例えば、まっさきに思い浮かぶのが、将棋の棋王戦である。実際に以下のように、第46期の挑戦者決定トーナメントを見てみよう(将棋連盟)。通常のトーナメントとしては、広瀬章人八段が優勝しているように見えるだろう。しかしながら、棋王戦ではベスト4以上では敗者復活システムが導入されているため、広瀬八段以外の3者による敗者復活戦が行われ、そこを勝ち上がってきた糸谷哲郎八段が、広瀬八段と最後の勝負となったのである。
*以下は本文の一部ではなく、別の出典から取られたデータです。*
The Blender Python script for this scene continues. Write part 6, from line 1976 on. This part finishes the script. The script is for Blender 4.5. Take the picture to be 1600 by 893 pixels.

しかも糸谷八段は、通常のトーナメントであれば、広瀬八段に決勝戦で敗れているはずなのに、だ。

 

 

 

ここまで見ると、今回の東京五輪野球のように、トーナメント途上で日本に敗れたアメリカが、敗者復活戦を勝ち抜いて再び決勝戦に姿を現したのと、まったく同じように見えるだろう。しかし、将棋の棋王戦において大きく異なるのが、「2敗失格」というシステムが導入されていることだ。これはベスト4以上に勝ち残った4人それぞれが、この先2敗したら終了、というルールである。そのため、挑戦者決定戦となる広瀬八段と糸谷八段では、最初の設定がことなるのだ。つまり、すでに一回広瀬八段に敗れている糸谷八段としては、この決定戦においてもう一度敗れたら、その時点で終了だ。一方の広瀬八段は、これまで負けなしでトーナメントを勝ち上がってきているから、この決定戦においてかりに一度糸谷八段に敗れても、まだ試合終了とはならないのだ。

 

その結果、挑戦者決定戦においては、2試合行われ、糸谷八段が広瀬八段に対して2連勝を収めたため、糸谷八段が優勝となり、挑戦者として名乗りをあげたのである。つまり、広瀬VS糸谷は、このトーナメント戦において合計3試合を戦い、2勝1敗で糸谷八段の勝ち、となったということである。という説明をされると、なるほどと思うわけだ。確かに一度は敗れた糸谷八段ではあったが、全体を3番勝負と考えれば、初戦に敗れただけであり、その後2連勝を飾ったのだから。

 

ここが、今回の東京五輪野球とは大きく異なる点だろう。野球の決勝戦である、日本VSアメリカは、この1戦に勝った方が優勝という点で、この1試合の比重が極めて大きいのである。アメリカが勝てば、日本とは1勝1敗の五分であるものの、もっとも重要な決勝戦で勝ったたため、アメリカの優勝が決まるわけだ。もちろん、野球と将棋とでは、試合開催にかかる準備やコストも大きく違うだろうから、一概に比較することはできないのはもちろんのことだ。それでも、もし将棋・棋王戦のようなシステムだったら、もう少し納得感があったのではないだろうか、と思うところだ。そういう、普段とはちょっと違った視点から、野球の決勝戦を眺めても面白いのではないだろうか。まあ、日本が決勝でも勝てば、トーナメント負けなしで、誰からも文句のつけようがない優勝になるんだけどね。あとそれから、野球を応援するついでに、将棋も見てね。